- [STORED DATA]
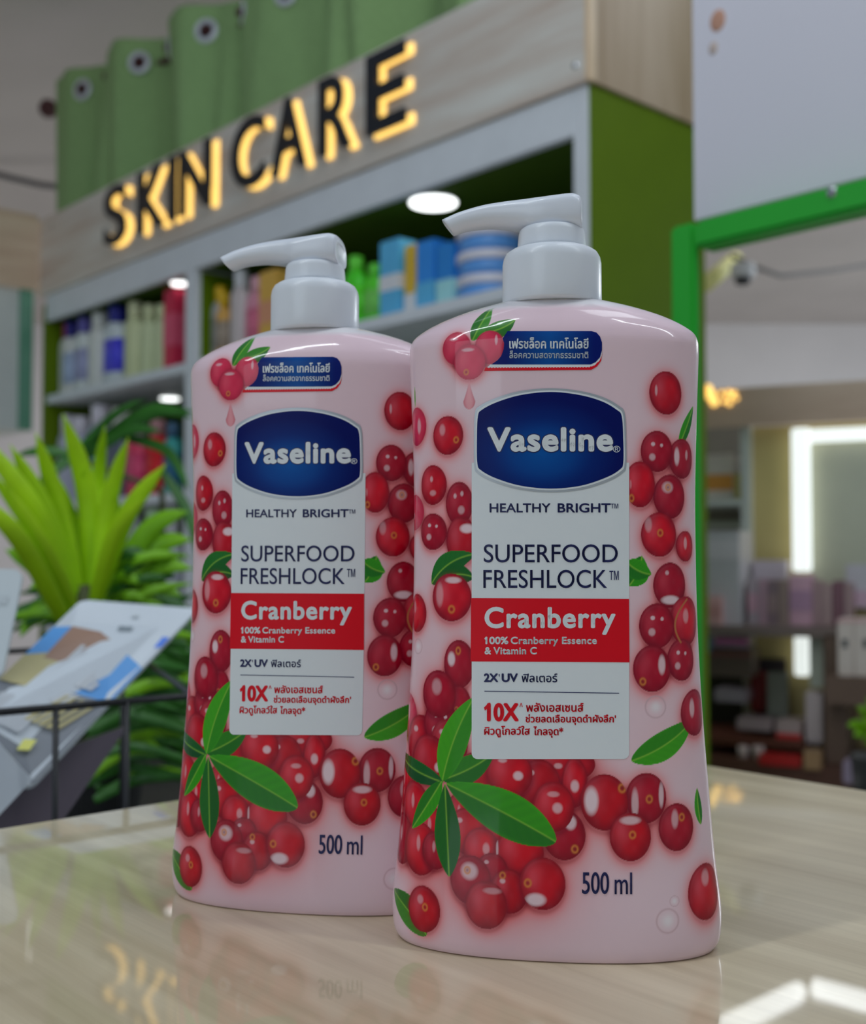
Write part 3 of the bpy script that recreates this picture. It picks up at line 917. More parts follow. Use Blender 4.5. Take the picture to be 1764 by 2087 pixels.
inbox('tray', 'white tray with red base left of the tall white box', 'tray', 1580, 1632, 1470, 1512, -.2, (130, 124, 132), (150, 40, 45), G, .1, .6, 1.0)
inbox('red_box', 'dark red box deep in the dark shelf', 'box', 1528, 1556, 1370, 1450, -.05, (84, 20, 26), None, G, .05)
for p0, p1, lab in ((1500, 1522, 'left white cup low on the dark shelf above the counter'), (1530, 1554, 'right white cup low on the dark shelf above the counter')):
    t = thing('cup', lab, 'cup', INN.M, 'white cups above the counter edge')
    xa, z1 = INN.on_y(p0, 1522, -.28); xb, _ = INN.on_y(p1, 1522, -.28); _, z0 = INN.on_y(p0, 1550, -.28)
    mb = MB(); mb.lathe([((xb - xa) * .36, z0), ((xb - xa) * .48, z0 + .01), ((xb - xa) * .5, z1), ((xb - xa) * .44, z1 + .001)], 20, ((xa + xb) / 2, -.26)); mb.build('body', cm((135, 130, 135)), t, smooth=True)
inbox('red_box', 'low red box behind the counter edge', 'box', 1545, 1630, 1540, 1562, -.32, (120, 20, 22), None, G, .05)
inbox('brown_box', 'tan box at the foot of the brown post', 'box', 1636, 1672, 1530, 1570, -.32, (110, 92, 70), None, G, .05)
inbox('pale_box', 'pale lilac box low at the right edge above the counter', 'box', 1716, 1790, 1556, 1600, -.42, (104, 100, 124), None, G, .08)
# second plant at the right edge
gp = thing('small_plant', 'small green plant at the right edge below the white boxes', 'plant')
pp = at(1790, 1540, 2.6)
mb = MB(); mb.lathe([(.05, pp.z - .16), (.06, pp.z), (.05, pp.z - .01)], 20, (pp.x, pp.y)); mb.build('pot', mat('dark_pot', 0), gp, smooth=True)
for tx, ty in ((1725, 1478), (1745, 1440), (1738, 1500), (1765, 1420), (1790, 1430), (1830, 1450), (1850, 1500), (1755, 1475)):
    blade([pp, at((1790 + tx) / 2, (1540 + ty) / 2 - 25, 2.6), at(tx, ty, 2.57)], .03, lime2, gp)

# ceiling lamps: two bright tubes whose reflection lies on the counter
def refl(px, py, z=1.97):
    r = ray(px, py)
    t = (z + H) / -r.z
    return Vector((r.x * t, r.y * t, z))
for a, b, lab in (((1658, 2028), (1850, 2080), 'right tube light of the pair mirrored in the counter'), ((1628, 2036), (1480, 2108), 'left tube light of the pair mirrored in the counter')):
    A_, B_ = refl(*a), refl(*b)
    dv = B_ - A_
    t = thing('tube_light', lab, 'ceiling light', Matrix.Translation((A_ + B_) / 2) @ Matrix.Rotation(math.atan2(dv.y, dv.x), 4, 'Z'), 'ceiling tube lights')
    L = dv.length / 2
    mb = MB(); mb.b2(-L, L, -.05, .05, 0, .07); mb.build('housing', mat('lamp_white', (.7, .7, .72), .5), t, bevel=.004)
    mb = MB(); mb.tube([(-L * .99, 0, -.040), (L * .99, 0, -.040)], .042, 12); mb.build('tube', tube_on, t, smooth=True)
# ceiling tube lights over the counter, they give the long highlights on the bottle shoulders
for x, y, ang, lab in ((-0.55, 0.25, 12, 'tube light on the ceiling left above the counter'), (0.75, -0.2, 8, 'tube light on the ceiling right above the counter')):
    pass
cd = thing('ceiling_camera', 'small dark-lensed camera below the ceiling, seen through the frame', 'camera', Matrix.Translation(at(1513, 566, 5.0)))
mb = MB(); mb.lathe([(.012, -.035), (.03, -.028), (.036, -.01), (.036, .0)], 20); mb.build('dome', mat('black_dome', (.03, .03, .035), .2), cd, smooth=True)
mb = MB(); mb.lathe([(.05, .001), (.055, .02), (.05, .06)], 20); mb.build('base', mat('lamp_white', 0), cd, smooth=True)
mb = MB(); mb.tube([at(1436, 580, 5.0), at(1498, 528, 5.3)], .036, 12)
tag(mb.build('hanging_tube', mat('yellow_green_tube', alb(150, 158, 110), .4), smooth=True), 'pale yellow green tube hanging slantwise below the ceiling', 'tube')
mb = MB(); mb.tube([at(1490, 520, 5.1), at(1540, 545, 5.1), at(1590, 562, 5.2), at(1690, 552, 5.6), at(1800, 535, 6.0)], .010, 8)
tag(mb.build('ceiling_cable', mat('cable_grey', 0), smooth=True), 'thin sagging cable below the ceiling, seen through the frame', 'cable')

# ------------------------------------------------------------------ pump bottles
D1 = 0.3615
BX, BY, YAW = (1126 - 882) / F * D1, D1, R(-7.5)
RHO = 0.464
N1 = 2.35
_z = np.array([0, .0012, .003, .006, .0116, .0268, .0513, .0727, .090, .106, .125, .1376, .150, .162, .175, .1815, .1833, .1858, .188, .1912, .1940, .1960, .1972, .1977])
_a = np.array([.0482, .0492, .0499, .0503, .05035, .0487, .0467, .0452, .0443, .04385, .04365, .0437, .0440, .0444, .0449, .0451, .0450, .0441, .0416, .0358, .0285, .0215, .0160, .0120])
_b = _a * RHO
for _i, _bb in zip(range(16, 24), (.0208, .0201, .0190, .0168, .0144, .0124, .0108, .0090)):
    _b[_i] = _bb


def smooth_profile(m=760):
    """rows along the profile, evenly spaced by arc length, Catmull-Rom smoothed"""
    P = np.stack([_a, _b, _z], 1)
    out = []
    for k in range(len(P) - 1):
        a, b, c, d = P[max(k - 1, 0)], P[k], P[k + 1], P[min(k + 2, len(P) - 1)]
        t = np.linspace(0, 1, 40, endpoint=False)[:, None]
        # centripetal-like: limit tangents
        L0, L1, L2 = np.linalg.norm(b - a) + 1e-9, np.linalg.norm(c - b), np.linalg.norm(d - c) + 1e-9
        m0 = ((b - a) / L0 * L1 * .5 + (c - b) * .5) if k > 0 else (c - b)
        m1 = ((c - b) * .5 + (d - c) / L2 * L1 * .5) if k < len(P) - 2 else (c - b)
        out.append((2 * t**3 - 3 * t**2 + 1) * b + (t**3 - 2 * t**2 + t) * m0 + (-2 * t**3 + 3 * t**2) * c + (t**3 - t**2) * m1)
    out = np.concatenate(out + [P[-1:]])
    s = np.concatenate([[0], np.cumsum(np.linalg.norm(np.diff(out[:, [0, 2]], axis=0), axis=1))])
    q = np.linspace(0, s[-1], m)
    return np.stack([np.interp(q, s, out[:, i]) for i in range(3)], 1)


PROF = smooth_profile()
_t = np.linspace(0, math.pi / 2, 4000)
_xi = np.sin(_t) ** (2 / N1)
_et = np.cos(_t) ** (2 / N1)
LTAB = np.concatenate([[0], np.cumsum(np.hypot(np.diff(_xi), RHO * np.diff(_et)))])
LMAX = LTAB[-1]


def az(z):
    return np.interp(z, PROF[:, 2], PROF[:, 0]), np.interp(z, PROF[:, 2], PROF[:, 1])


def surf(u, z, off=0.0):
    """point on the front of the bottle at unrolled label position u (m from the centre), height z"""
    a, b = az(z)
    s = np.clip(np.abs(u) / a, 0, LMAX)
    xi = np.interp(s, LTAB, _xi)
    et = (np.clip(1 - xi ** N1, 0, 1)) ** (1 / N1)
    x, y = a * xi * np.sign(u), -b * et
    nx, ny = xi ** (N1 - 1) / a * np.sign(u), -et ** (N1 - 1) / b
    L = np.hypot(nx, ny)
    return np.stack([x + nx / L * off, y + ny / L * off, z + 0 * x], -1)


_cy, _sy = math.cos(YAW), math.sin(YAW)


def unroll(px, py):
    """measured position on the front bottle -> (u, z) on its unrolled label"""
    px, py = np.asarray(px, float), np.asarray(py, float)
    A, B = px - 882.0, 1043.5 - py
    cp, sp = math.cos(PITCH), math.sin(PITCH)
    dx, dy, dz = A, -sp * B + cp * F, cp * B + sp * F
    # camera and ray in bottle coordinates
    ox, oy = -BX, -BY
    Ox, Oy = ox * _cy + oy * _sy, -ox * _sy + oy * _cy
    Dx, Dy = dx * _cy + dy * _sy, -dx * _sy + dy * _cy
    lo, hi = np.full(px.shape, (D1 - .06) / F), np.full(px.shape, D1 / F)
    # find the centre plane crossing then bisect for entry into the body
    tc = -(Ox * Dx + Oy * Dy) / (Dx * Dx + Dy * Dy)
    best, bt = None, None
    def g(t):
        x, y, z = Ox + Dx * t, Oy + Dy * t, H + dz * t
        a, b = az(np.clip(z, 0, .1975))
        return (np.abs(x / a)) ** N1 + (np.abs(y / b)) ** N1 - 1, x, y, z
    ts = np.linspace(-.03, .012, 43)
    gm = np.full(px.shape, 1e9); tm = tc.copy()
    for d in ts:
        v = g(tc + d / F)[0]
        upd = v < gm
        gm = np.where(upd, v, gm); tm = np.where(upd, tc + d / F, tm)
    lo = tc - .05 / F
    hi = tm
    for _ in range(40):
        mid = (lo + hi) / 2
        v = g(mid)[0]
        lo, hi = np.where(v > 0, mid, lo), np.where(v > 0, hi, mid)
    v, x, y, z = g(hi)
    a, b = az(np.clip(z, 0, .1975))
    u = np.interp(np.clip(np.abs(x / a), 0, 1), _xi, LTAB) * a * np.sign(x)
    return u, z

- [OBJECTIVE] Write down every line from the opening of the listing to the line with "blade([pp, at((1790 +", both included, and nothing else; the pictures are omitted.

- [WORKED SOLUTION]
Write part 3 of the bpy script that recreates this picture. It picks up at line 917. More parts follow. Use Blender 4.5. Take the picture to be 1764 by 2087 pixels.
inbox('tray', 'white tray with red base left of the tall white box', 'tray', 1580, 1632, 1470, 1512, -.2, (130, 124, 132), (150, 40, 45), G, .1, .6, 1.0)
inbox('red_box', 'dark red box deep in the dark shelf', 'box', 1528, 1556, 1370, 1450, -.05, (84, 20, 26), None, G, .05)
for p0, p1, lab in ((1500, 1522, 'left white cup low on the dark shelf above the counter'), (1530, 1554, 'right white cup low on the dark shelf above the counter')):
    t = thing('cup', lab, 'cup', INN.M, 'white cups above the counter edge')
    xa, z1 = INN.on_y(p0, 1522, -.28); xb, _ = INN.on_y(p1, 1522, -.28); _, z0 = INN.on_y(p0, 1550, -.28)
    mb = MB(); mb.lathe([((xb - xa) * .36, z0), ((xb - xa) * .48, z0 + .01), ((xb - xa) * .5, z1), ((xb - xa) * .44, z1 + .001)], 20, ((xa + xb) / 2, -.26)); mb.build('body', cm((135, 130, 135)), t, smooth=True)
inbox('red_box', 'low red box behind the counter edge', 'box', 1545, 1630, 1540, 1562, -.32, (120, 20, 22), None, G, .05)
inbox('brown_box', 'tan box at the foot of the brown post', 'box', 1636, 1672, 1530, 1570, -.32, (110, 92, 70), None, G, .05)
inbox('pale_box', 'pale lilac box low at the right edge above the counter', 'box', 1716, 1790, 1556, 1600, -.42, (104, 100, 124), None, G, .08)
# second plant at the right edge
gp = thing('small_plant', 'small green plant at the right edge below the white boxes', 'plant')
pp = at(1790, 1540, 2.6)
mb = MB(); mb.lathe([(.05, pp.z - .16), (.06, pp.z), (.05, pp.z - .01)], 20, (pp.x, pp.y)); mb.build('pot', mat('dark_pot', 0), gp, smooth=True)
for tx, ty in ((1725, 1478), (1745, 1440), (1738, 1500), (1765, 1420), (1790, 1430), (1830, 1450), (1850, 1500), (1755, 1475)):
    blade([pp, at((1790 + tx) / 2, (1540 + ty) / 2 - 25, 2.6), at(tx, ty, 2.57)], .03, lime2, gp)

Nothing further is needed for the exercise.